### Task description:
Starting at the first line of the data below, write out each line exactly until you reach the line containing "COL = SC.collection", and include that line too.
[START OF Provided data]
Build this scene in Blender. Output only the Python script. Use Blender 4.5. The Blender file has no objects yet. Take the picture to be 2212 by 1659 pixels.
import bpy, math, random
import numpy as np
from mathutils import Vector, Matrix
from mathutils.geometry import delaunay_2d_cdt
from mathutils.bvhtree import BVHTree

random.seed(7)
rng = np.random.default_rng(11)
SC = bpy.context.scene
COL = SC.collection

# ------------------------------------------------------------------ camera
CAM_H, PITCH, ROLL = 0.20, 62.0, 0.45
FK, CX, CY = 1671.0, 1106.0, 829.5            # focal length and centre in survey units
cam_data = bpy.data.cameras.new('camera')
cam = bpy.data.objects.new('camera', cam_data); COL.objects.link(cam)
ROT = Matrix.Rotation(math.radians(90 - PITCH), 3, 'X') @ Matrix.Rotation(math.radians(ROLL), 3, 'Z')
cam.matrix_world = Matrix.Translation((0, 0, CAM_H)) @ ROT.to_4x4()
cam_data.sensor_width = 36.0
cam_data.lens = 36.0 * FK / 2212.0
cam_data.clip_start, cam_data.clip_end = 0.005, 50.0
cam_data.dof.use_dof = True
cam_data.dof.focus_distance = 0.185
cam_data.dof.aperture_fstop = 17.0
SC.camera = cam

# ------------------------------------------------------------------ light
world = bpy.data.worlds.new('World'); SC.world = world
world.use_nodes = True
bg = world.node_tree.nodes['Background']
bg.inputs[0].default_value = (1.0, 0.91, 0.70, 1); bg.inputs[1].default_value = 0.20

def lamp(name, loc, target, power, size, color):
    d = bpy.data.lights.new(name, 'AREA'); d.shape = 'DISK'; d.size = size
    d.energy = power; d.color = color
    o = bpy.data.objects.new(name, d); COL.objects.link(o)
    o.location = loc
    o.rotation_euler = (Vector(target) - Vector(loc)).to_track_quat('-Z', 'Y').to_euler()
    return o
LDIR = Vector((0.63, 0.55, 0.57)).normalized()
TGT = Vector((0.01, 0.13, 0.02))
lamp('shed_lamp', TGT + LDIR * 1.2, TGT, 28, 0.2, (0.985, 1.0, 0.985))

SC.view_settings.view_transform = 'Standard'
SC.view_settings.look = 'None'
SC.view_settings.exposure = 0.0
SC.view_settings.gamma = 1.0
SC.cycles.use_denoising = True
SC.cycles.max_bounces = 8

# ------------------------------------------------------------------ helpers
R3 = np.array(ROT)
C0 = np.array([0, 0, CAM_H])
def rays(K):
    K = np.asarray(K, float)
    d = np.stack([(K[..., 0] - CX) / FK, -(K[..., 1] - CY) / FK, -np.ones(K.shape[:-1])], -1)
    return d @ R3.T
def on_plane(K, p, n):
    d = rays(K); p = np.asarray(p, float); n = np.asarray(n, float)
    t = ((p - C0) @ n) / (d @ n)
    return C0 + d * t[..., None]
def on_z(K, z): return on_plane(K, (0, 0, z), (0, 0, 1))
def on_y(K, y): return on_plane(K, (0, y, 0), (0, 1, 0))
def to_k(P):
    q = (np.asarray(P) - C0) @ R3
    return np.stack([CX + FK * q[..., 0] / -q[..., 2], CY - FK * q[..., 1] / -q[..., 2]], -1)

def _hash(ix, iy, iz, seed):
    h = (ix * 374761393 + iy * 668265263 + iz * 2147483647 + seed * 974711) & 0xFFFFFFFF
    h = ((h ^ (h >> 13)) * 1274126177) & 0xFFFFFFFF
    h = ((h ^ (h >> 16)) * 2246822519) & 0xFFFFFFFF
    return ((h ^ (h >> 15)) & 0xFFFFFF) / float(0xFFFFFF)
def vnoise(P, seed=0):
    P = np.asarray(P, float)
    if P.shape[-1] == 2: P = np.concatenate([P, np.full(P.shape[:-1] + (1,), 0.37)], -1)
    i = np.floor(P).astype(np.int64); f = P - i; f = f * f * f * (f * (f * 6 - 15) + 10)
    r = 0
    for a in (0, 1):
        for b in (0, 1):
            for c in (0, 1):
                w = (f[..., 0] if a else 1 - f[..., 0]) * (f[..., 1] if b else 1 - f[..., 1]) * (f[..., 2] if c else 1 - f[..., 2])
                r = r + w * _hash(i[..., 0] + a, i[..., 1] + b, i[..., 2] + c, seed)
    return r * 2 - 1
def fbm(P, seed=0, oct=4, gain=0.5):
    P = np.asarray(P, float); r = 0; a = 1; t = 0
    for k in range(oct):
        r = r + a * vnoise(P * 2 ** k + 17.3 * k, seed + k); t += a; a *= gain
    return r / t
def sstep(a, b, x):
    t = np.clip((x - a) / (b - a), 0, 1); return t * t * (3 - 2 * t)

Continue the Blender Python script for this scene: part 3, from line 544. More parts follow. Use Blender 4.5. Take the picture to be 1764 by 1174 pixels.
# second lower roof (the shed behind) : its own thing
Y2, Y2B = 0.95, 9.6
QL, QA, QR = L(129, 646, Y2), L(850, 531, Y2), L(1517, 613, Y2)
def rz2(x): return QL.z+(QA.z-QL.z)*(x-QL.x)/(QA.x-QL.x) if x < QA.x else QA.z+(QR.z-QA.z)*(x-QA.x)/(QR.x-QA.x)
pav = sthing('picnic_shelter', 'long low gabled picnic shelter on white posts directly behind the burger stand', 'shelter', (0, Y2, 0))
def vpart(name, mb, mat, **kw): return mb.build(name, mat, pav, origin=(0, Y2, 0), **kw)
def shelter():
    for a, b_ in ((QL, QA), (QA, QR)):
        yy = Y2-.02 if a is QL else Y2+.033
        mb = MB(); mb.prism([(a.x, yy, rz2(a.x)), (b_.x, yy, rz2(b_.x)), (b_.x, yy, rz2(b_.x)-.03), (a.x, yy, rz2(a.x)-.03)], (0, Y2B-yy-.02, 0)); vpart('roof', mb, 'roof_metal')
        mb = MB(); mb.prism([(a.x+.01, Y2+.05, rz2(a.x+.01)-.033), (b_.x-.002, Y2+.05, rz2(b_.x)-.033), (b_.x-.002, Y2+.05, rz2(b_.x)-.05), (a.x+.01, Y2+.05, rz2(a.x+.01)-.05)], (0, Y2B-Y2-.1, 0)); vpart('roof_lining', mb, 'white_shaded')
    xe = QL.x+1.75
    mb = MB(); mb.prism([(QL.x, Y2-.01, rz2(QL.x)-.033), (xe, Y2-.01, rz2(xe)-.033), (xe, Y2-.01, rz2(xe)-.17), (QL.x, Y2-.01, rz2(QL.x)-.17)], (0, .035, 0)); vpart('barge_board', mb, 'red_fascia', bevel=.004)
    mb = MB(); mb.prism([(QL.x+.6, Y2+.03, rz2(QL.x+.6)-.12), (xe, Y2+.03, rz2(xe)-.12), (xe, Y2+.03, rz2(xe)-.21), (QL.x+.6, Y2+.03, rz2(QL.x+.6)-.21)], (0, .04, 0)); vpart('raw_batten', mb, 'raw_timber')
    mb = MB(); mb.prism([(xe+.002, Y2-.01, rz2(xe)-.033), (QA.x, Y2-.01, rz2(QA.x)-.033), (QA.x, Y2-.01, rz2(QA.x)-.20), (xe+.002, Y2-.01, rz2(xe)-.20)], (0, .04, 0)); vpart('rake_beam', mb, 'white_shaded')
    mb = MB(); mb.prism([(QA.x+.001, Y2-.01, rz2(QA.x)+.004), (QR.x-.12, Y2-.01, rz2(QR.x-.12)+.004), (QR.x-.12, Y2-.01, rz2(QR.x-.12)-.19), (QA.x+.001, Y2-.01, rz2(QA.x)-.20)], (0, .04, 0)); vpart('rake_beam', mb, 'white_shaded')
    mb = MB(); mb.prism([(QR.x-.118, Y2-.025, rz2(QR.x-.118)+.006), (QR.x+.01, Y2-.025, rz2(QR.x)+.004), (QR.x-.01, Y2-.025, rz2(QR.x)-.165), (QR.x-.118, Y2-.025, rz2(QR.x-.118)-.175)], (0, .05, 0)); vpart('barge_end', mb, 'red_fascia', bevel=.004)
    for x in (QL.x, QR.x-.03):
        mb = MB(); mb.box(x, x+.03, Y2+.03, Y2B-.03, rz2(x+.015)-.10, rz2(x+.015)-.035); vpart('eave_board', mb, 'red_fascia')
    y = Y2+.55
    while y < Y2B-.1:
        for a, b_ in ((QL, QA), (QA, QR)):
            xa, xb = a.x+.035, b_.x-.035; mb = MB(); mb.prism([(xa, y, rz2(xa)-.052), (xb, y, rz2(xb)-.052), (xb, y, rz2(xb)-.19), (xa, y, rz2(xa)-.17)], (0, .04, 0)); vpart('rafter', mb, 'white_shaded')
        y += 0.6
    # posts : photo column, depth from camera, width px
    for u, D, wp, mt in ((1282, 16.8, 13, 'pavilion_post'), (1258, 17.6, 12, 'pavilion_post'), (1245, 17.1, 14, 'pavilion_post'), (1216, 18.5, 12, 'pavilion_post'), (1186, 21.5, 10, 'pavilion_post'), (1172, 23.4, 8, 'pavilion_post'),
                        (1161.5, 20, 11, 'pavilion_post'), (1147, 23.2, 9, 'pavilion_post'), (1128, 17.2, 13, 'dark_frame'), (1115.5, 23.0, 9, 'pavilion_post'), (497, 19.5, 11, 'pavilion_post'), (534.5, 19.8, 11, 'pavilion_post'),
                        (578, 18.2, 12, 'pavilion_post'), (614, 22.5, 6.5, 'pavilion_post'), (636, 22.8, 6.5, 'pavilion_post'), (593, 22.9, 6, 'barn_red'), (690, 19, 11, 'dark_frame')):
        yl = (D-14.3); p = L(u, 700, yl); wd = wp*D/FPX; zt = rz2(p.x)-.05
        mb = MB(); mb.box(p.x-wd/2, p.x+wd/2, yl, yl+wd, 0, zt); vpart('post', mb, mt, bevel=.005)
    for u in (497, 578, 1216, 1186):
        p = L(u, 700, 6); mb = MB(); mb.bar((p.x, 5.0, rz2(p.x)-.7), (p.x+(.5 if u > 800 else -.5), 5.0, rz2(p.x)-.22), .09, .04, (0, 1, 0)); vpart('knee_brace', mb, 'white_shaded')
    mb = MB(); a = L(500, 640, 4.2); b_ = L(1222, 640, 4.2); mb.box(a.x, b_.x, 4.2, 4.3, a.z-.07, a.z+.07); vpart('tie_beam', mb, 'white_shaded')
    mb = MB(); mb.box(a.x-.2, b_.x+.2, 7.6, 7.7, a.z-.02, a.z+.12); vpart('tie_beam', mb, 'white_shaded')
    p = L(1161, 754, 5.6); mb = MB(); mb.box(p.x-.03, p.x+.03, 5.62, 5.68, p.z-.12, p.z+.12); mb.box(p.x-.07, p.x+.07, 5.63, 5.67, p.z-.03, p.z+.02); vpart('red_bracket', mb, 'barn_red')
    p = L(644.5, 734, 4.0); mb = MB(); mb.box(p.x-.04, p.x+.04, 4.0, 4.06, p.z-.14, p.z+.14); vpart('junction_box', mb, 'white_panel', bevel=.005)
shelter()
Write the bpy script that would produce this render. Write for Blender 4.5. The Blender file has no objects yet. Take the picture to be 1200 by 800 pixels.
[END OF Provided data]
### Answer to this problem:
Build this scene in Blender. Output only the Python script. Use Blender 4.5. The Blender file has no objects yet. Take the picture to be 2212 by 1659 pixels.
import bpy, math, random
import numpy as np
from mathutils import Vector, Matrix
from mathutils.geometry import delaunay_2d_cdt
from mathutils.bvhtree import BVHTree

random.seed(7)
rng = np.random.default_rng(11)
SC = bpy.context.scene
COL = SC.collection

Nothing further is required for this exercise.